Research agency Loudhouse surveyed a total of 3,288 people across the region, in China, India, Japan and Australia, as part of a global study for software firm SAP. It found that 84% of respondents wanted to buy products and services via their mobiles, slightly more than the global average of 82%.

More significantly, however, 42% had not used a mobile to purchase goods but wanted to in the future. Another 42% had already done so and wanted to do so again.

In addition, some 77% of respondents agreed that organisations should use any available technology to make life easier for customers, which SAP argued "further underpinned" the channel's potential.

The issue that exercised them most, cited by 45%, was the hassle of entering a lot of personal information when conducting transactions via their mobile device. Some 41% were worried about the safety of shopping via mobile, while 39% mentioned a possible lack of internet access.

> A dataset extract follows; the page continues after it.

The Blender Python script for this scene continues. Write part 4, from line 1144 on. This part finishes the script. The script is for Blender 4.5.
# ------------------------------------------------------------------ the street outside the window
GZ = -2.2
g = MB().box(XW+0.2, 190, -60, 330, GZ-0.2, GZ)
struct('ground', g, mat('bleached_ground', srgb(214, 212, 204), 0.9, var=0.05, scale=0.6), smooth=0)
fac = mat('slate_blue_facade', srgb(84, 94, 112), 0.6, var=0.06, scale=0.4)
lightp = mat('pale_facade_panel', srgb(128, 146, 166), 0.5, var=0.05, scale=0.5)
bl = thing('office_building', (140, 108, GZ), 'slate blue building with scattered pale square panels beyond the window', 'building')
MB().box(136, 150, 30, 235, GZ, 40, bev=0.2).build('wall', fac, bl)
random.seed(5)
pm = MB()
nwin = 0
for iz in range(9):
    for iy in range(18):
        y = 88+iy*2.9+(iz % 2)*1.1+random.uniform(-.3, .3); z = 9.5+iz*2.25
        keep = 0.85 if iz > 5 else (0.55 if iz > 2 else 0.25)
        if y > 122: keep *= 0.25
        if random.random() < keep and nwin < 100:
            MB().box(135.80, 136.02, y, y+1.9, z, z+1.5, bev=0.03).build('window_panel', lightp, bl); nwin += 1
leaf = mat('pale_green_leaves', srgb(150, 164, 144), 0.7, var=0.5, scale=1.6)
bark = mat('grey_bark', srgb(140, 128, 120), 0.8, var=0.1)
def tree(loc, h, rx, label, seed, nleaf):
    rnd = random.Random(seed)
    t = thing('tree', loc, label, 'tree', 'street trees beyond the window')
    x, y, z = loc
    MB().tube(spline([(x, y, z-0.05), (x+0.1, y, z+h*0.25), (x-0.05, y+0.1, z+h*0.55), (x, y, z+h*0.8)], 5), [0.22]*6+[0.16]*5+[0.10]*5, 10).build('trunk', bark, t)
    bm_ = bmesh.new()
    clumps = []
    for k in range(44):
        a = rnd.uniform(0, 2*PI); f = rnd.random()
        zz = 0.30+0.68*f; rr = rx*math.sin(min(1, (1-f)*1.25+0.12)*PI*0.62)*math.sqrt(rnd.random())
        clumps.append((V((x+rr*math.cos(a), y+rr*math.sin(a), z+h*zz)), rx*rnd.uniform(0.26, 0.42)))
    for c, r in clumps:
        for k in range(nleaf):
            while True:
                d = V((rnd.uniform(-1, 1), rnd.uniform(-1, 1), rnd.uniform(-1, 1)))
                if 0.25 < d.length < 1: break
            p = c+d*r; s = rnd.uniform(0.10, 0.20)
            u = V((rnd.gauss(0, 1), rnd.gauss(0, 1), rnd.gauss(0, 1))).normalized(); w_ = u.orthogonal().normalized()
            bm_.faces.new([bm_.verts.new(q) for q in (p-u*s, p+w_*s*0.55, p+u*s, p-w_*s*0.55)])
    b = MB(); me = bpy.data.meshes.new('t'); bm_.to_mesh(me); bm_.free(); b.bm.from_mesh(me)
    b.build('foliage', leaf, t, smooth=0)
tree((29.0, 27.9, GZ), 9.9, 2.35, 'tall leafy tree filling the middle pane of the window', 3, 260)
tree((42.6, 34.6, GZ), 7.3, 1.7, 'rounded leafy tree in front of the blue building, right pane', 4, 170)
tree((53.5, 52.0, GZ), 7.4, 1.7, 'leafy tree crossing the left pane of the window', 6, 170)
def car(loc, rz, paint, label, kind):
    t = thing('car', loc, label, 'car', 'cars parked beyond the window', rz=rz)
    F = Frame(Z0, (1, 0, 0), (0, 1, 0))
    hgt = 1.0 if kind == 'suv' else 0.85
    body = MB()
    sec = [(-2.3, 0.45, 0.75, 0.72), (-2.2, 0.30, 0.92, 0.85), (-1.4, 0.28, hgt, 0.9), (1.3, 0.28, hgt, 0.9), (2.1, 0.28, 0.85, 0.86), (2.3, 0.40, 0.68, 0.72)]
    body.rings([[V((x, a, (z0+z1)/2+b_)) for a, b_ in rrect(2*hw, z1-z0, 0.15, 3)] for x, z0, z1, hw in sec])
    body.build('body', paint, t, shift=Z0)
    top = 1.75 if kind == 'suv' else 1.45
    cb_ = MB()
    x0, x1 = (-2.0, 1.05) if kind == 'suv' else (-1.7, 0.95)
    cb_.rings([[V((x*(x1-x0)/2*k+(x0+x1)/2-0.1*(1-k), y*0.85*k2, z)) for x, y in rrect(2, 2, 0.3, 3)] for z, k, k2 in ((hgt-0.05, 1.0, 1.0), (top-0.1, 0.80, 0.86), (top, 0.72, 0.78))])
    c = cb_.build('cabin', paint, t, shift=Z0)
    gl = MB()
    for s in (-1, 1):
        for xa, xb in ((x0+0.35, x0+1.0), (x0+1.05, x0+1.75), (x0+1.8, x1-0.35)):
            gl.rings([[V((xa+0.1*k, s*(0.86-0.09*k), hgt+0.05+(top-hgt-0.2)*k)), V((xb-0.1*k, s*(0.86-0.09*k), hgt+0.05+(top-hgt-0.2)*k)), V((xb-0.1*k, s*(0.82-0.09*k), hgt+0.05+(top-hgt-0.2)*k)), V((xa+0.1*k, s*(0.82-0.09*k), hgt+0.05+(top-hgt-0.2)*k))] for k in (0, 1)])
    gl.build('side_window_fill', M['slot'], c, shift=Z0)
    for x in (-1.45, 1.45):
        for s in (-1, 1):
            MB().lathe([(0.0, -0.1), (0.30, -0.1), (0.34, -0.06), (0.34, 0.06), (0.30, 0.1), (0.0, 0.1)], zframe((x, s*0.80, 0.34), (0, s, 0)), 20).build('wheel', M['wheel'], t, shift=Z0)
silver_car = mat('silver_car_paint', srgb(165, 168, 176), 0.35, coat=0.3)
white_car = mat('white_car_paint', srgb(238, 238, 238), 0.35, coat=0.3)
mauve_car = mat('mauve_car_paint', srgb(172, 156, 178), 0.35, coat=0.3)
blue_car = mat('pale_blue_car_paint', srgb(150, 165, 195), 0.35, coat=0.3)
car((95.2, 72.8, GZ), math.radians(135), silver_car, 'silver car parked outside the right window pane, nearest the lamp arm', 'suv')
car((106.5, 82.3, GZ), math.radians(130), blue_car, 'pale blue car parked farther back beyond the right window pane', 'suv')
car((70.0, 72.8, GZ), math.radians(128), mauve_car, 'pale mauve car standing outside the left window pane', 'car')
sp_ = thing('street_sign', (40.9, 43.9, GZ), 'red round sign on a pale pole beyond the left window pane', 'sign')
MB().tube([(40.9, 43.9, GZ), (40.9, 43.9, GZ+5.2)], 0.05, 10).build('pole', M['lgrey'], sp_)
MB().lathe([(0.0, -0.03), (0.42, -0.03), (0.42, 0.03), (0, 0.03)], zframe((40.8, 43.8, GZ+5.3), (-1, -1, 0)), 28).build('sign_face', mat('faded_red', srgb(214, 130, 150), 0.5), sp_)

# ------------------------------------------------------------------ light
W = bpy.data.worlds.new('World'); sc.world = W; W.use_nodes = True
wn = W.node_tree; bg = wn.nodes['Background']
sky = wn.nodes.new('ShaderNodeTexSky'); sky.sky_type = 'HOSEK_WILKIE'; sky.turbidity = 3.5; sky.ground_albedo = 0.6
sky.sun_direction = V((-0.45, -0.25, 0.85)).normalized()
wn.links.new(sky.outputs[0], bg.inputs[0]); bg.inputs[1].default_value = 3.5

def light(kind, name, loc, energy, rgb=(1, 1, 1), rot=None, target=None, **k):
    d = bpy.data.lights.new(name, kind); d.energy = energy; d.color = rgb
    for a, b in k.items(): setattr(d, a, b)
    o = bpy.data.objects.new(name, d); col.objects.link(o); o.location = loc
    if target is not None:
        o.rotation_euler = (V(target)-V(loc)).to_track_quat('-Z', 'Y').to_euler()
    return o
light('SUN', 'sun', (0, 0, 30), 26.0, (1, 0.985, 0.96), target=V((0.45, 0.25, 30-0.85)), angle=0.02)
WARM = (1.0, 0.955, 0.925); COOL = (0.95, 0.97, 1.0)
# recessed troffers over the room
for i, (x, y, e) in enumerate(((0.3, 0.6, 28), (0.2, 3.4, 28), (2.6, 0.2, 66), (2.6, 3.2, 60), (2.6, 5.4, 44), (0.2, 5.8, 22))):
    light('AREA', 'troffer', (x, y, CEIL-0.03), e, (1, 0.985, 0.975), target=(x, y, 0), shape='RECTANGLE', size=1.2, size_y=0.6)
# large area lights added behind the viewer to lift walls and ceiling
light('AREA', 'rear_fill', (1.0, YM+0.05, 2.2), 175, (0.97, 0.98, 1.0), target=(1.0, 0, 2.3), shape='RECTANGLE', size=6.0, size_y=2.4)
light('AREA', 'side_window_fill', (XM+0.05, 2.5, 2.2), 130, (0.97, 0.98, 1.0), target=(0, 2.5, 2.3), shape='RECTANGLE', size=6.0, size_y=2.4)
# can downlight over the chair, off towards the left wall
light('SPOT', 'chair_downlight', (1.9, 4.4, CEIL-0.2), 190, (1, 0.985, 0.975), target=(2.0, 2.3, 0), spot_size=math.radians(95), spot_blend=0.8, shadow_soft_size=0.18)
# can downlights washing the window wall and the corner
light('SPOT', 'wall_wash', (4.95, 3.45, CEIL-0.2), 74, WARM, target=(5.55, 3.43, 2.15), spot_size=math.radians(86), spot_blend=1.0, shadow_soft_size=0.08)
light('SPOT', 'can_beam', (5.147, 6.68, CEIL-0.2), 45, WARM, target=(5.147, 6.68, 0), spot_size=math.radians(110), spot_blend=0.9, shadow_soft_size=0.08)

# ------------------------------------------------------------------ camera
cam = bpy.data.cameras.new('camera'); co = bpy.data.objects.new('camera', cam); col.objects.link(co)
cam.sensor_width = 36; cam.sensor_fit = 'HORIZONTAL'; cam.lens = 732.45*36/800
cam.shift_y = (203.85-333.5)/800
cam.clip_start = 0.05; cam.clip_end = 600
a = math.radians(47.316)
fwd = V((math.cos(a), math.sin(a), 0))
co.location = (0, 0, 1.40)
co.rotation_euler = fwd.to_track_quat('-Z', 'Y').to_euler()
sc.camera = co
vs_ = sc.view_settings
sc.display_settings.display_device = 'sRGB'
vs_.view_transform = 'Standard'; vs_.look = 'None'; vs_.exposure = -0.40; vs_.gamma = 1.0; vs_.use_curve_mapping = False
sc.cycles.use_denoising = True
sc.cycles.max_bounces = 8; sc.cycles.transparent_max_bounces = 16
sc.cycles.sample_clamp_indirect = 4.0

Notwithstanding these concerns, just over two thirds (68%) of APAC users agreed that, compared to 12 months ago, they now used their mobile phones for more activities other than just making calls and texting.

The study further indicated that Indian and Chinese users were more enthusiastic about conducting mobile transactions than their counterparts in the more mature markets of Australia and Japan.

For example, Asian users were much more likely than the global average to use their mobile moderately – defined as a few times a week or monthly – for banking (37% vs. 29% globally) and buying goods and services (37% vs. 26%).

But these activities were led by India (38% banking and 39% purchases) and China (54% for both banking and purchases) in particular.

Overall, the most popular transactions undertaken by those purchasing on mobile were buying clothes (49%) or e-books (47%), followed by paying telecom bills (46%) and buying groceries (45%). Entertainment and travel tickets both registered 44%.

Another way of making life easier for consumers was to offer a greater choice of payment methods. This would encourage 67% of APAC consumers to make a purchase from an organisation or retailer, the report suggested.